Lets not "cross" anything on a circuit, you can burn yourself, melt your screwdriver, burn up circuitry on the lift. Instead, plug the lift in, measure acrost the coil on the solenoid while depressing the lift switch. You should see voltage acrost the coil. If you do not see voltage acrost the coil while depressing the lift switch. Remove your handle and your grab bar and check your lift switches. Depressing the lift switch will allow voltage to flow to the solenoid. When you have your meter on the switch if you see voltage thats okay, but when you depress the switch you should see 0 volts. If you switch your meter to Ohms, when you depress the switch you should see less than 1 ohm. Make sure the battery is disconnected from the unit while Ohming out components. Your switch may be okay and the plastic cover that goes over the switch may be worn out as it has a cross like pattern on the back side of the cover that actually makes contact and presses the switch when you push on it.
crossing the 2 small poles?
gee you're lucky that the solenoid is probably switched by an outside negative from the lift switch and it didn't complete the circuit...
you cross those 2 poles with live completed circuits and you would of melted your jumper man... sheesh
the 2 small poles are positive and negative to the coil inside the solenoid....
those 2 large poles are just power circuit being completed by a set of movable contacts that are pulled in when power is supplied to the coil inside the solenoid by the 2 small terminals.

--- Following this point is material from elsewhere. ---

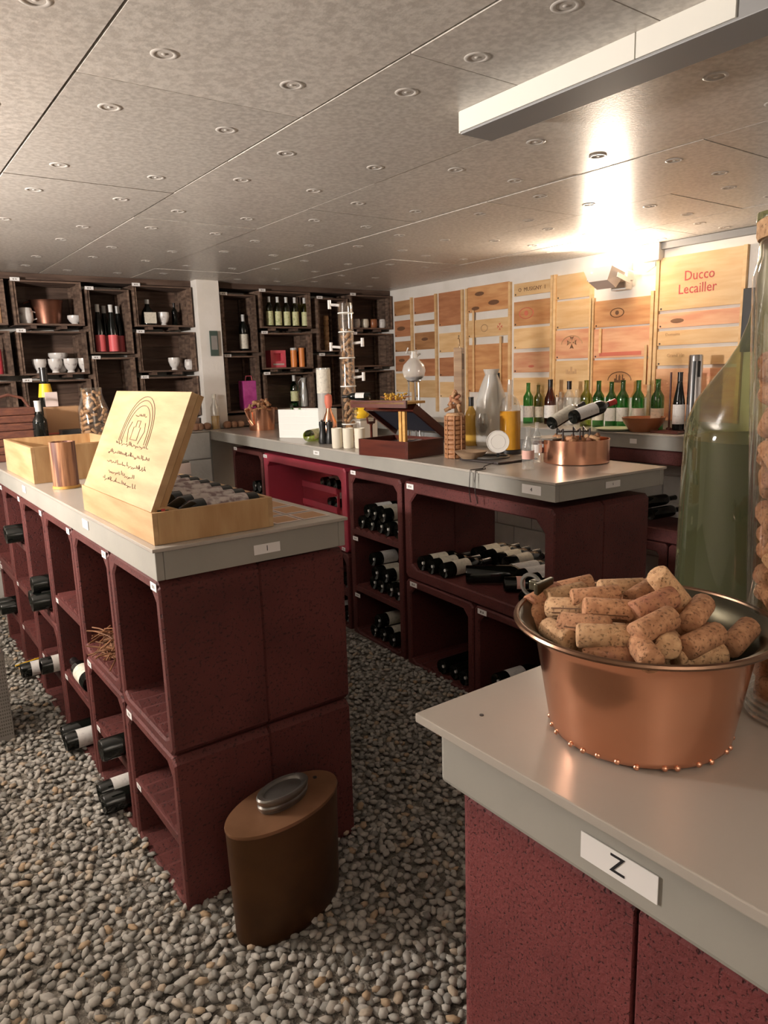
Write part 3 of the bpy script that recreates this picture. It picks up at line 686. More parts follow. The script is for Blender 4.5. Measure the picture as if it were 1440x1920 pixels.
def emb(key, fy, fz, kind, m, r=.03):
    o, y0, y1, z0, z1 = panels[key]; X = XR-.0168; cy = y1-(y1-y0)*fy; cz = z0+(z1-z0)*fz
    T = Matrix.Translation((X, cy, cz)) @ Matrix.Rotation(-PI/2, 4, 'Y')
    mb = MB()
    if kind == 'ring': mb.ring(r, r*.14, 0, 20, 4, T, sy=1.35)
    if kind == 'oval': mb.ring(r, r*.08, 0, 20, 4, T, sy=1.8); mb.cyl(r*.5, -.0005, .0008, 10, T)
    if kind == 'cross':
        for k in range(4):
            A = T @ Matrix.Rotation(k*PI/2, 4, 'Z'); mb.add([(r*.15, 0, .0008), (r, -r*.45, .0008), (r*.85, 0, .0008), (r, r*.45, .0008)], [(0, 1, 2, 3)], A)
    if kind == 'arch':
        pts_ = [T @ Vector((r*1.2*math.sin(a), r*1.9*math.cos(a), .0005)) for a in [PI*k/14 for k in range(15)]]; mb.tube(pts_, .003, 4)
        for q in (-.5, 0, .5): mb.box((X-.001, cy+q*r-.004, cz), (X+.0005, cy+q*r+.004, cz+r*.8))
    if kind == 'castle':
        for q, h in ((-1, .8), (-.5, .5), (0, 1.3), (.5, .5), (1, .8)): mb.box((X-.0008, cy+q*r-.008, cz-r*.4), (X+.0005, cy+q*r+.008, cz-r*.4+r*h))
    if kind == 'knot': mb.lathe([(0, .0008), (r*.4, .0006), (r, 0)], 12, T, sx=.5, sy=1.6)
    mb.build('printed_emblem', m, o)
emb((3, 1), .42, .5, 'ring', M['burnl'], .028); emb((3, 1), .80, .5, 'cross', M['redinkf'], .03)
emb((5, 2), .5, .55, 'cross', M['burn'], .045); emb((5, 3), .5, .7, 'castle', M['burnl'], .04); emb((5, 2), .5, .5, 'arch', M['burnl'], .05)
emb((6, 0), .42, .5, 'oval', M['burn'], .03); emb((6, 2), .5, .45, 'arch', M['burn'], .05); emb((6, 2), .5, .45, 'castle', M['burn'], .035)
emb((7, 1), .25, .45, 'knot', M['burn'], .03); emb((4, 1), .35, .5, 'oval', M['redinkf'], .04); emb((4, 3), .5, .3, 'knot', M['redinkf'], .02)
for key, fy, fz, r in (((3, 0), .3, .7, .035), ((3, 0), .65, .3, .04), ((3, 0), .2, .15, .03), ((0, 1), .4, .5, .04), ((1, 2), .5, .6, .03), ((0, 3), .4, .7, .03)): emb(key, fy, fz, 'knot', M['burn'], r)
o, y0, y1, z0, z1 = panels[(6, 1)]
MB().box((XR-.0180, y0+.06, z0+.012), (XR-.0161, y1-.05, z0+.038)).build('red_strip', M['redinkf'], o)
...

if you can figure out which is positive and which is negative and which one is the 'switched' part of the circuit you can bypass the handle switch and supply an isolated ground or positive for the switched side and actually see if the solenoid will pull in.

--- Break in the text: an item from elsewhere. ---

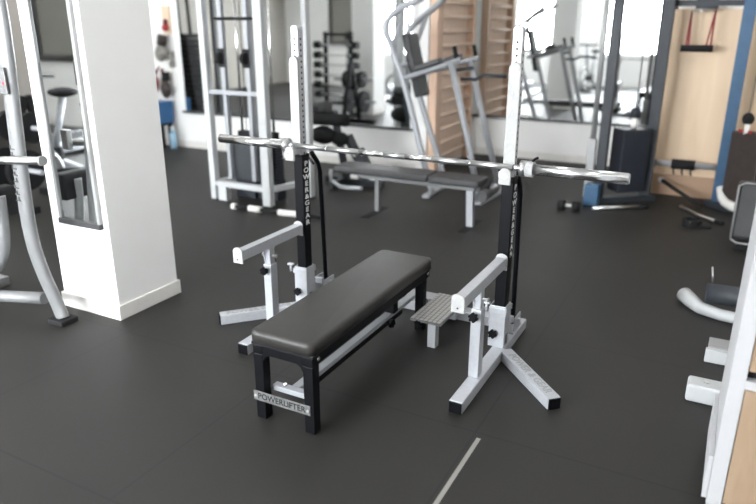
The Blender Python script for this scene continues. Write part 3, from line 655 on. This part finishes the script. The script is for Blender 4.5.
# ------------------------------------------------------------------ slate and blue cable crossover before the wood panel
cx = thing('cable_crossover', 'slate and blue cable crossover with dark weight shrouds before wood panel', 'gym machine', (.95, 3.75, 0))
def tower_post(x, y, wx, wy, m):
    b = MB(); b.box(x - wx / 2, x + wx / 2, y - wy / 2, y + wy / 2, .055, 2.45, .006); return b.build('post', m, cx)
tower_post(.425, 3.45, .085, .085, 'slate'); tower_post(.80, 3.75, .095, .095, 'slate'); tower_post(1.425, 3.80, .10, .10, 'blue'); tower_post(1.80, 3.45, .09, .09, 'blue')  # one blue-grey paint: right pair coloured as lit, left pair darker
b = MB(); b.tube([(.335, 3.40, .60), (.335, 3.40, 2.3)], .024, 12); b.box(.30, .37, 3.37, 3.43, .055, .60, .004); b.build('slide_post', 'greyframe', cx)
b = MB(); b.beam((.38, 3.40, .027), (.86, 3.80, .027), .13, .054, .004); b.build('base', 'slate', cx)
b = MB(); b.beam((1.36, 3.84, .027), (1.86, 3.38, .027), .13, .054, .004); b.build('base', 'slate', cx)
b = MB(); b.box(.33, .46, 3.24, 3.36, .0, .20, .012); b.build('base_block', 'blue', cx)
b = MB(); b.beam((.46, 3.55, 2.40), (.80, 3.75, 2.40), .08, .08); b.beam((.80, 3.75, 2.40), (1.425, 3.8, 2.40), .08, .08); b.beam((1.425, 3.80, 2.40), (1.8, 3.45, 2.40), .08, .08); b.build('top_beam', 'slate', cx)
b = MB(); b.beam((.535, 3.50, .40), (.745, 3.67, .40), .20, .58, .012); b.build('weight_shroud', 'navy', cx)
b = MB(); b.beam((1.495, 3.70, .42), (1.73, 3.50, .42), .15, .60, .012); b.build('weight_shroud', 'brown', cx)
for (x, y, mm) in ((.655, 3.55, 'navy'), (1.555, 3.60, 'blackmatte')):
    b = MB(); b.cyl((x, y, .79), (x, y, 2.38), .005, 8); cb_ = b.build('cable', 'steel', cx)
    b = MB(); b.sphere((x, y, .83), .048, (1, 1, 1.15)); b.build('cable_ball', mm, cb_)
    b = MB(); b.ring((x - .02, y, .745), (x + .02, y, .745), .055, .03); b.build('pulley', 'base', cb_)
b = MB(); b.beam((1.50, 3.615, .725), (1.60, 3.53, .725), .012, .03); b.build('red_tag', 'red', cx)
b = MB(); b.cyl((.8485, 3.95, .33), (1.37, 3.95, .33), .028, 18); cbr = b.build('cross_bar', 'silver', cx)
b = MB(); b.box(.735, .848, 3.80, 3.96, .30, .36, .004); b.build('bar_bracket', 'slate', cx)
b = MB(); b.box(1.371, 1.44, 3.851, 3.96, .30, .36, .004); b.build('bar_bracket', 'slate', cx)
b = MB(); b.cyl((.985, 3.95, .33), (1.19, 3.95, .33), .046, 20); b.build('sleeve', 'rubber', cbr)
for x in (1.01, 1.085, 1.16):
    b = MB(); b.tube([(x, 3.95, .286), (x, 3.945, .25), (x + .012, 3.935, .236)], .008, 8); b.build('hook', 'blackmatte', cbr)
b = MB(); b.tube([(1.44, 3.70, .20), (1.47, 3.62, .10), (1.56, 3.54, .07), (1.68, 3.45, .08)], .04, 12, smooth_path=1); b.build('foot_pad', 'base', cx)
b = MB(); b.box(1.00, 1.18, 3.86, 3.94, 1.72, 1.80, .006); b.box(.835, 1.40, 3.83, 3.859, 1.74, 1.79, .003); b.build('pulley_bar', 'slate', cx)
hd = thing('hanging_trainer', 'black padded bar hanging on red straps before the wood panel', 'trainer', (1.06, 3.9, 1.36))
b = MB(); b.cyl((.925, 3.9, 1.385), (1.19, 3.9, 1.385), .03, 18); b.build('grip_bar', 'rubber', hd)
for xa, xb, xt in ((.965, .985, .975), (1.13, 1.165, 1.165)):
    for q in (xa, xb):
        b = MB(); b.beam((q, 3.9, 1.414), (xt, 3.9, 1.70 if xt < 1.1 else 1.72), .016, .004, .0005, up=(0, 1, 0)); b.build('strap', 'webbing', hd)
b = MB(); b.tube([(.975, 3.9, 1.70), (1.165, 3.9, 1.715)], .009, 8); b.build('spreader', 'steel', hd)

# loose things on the floor at the right
t = thing('lever_bar', 'black bar with white tip lying towards the blue post', 'bar', (1.15, 3.7, 0))
b = MB(); b.tube([(.93, 3.90, .17), (1.30, 3.66, .02)], .018, 12); b.build('bar', 'blackmatte', t); b = MB(); b.tube([(.905, 3.915, .18), (.93, 3.899, .17)], .026, 12); b.build('tip', 'wplate', t)
t = thing('pull_down_bar', 'pale steel bar lying on the floor before the blue post', 'bar', (1.3, 3.35, 0))
b = MB(); b.tube([(1.14, 3.58, .016), (1.22, 3.45, .016), (1.30, 3.33, .016), (1.42, 3.22, .016), (1.47, 3.19, .016)], .015, 10); b.build('bar', 'steel', t)
b = MB(); b.tube([(1.44, 3.205, .017), (1.50, 3.14, .017)], .017, 10); b.build('grip', 'rubber', t)
t = thing('ankle_cuff', 'black cuff lying on the floor beside the pale bar', 'cuff', (1.27, 3.02, 0))
b = MB(); b.ring((1.27, 3.02, 0), (1.27, 3.02, .06), .075, .055); b.build('band', 'rubber', t); b = MB(); b.box(1.33, 1.42, 2.98, 3.02, 0, .03, .008); b.build('strap', 'blackmatte', t)
t = thing('dumbbell', 'small black dumbbell on the floor beside the blue base block', 'dumbbell', (.24, 3.02, 0))
b = MB(); b.cyl((.17, 3.03, .042), (.33, 3.03, .042), .014, 12); b.build('handle', 'steel', t)
for x in (.155, .285):
    b = MB(); b.tube([(x, 3.03, .042), (x + .06, 3.03, .042)], .048, 6); b.build('head', 'rubber', t)
t = thing('rowing_bar', 'pale straight bar on the floor before the slate post', 'bar', (.62, 3.3, 0))
b = MB(); b.tube([(.44, 3.12, .02), (.80, 3.36, .02)], .018, 12); b.build('bar', 'steel', t); b = MB(); b.tube([(.80, 3.36, .02), (.88, 3.413, .02)], .02, 12); b.build('grip', 'rubber', t)

# ------------------------------------------------------------------ padded bench at the right edge
pb = thing('adjustable_bench', 'dark padded bench with pale piping at the right edge', 'bench', (1.75, 2.55, 0))
b = MB(); b.beam((1.80, 2.52, .075), (1.80, 2.62, .50), .50, .07, .03, up=(0, 1, 0)); bp_ = b.build('back_pad', 'vinylgrey', pb)
b = MB(); b.tube([(1.56, 2.475, .085), (1.558, 2.555, .47), (1.60, 2.575, .49), (2.0, 2.575, .49), (2.045, 2.555, .47), (2.045, 2.475, .085), (2.0, 2.47, .06), (1.60, 2.47, .06), (1.56, 2.475, .085)], .008, 8); b.build('piping', 'greyframe', bp_)
b = MB(); b.box(1.76, 1.84, 2.60, 3.10, .05, .11, .004); b.box(1.60, 2.0, 3.04, 3.10, 0, .0495, .004); b.box(1.60, 2.0, 2.50, 2.60, 0, .0495, .004); b.build('frame', 'blackmatte', pb)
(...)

If you can make it work this way then you have isolated the solenoid out of the equasion and then can look for a bad switch or wiring or fuse or something.
I crossed the two large poles and lift went up, so I guess the motor and pump is good. now I was not sure on what to do next but I tried to cross the small poles on the solenoid because I assumed those two poles go to the switch? Not sure. And nothing happened. So, would you say the solenoid may be bad or what is next? Thanks.
Thank you Mercanyin, I like all of this advice and I keep all of the notes for my future lifts. I should be able to check all of this out Monday. I will update when I do.
You may also want to check your fuses. Set your multimeter for Ohms, which symbol looks like the horseshoe. Checking a fuse you should get less than 2 ohms, anything over that or if you get Open/OL, replace the fuse. Also check your hydraulic fluid level. We have a decent size fleet of 112 electric ride on pallet jacks here and seems the only thing that ever goes bad on them are the solenoids, handle accelerator/throttle potentiometer and the horn. I have trucks here that are 12 years old and have yet to need to replace the lift brushes but you should still check them because the brushes could be broken if the motor got to hot/overheated. You should also check the lift cut-out switch. While raising the forks there is a switch that cuts the motor out when you reach a certain height. If that switch is broken/shorted it will prevent the truck from lifting.
Thank you swoop223, I will try your advice and let you know what happens.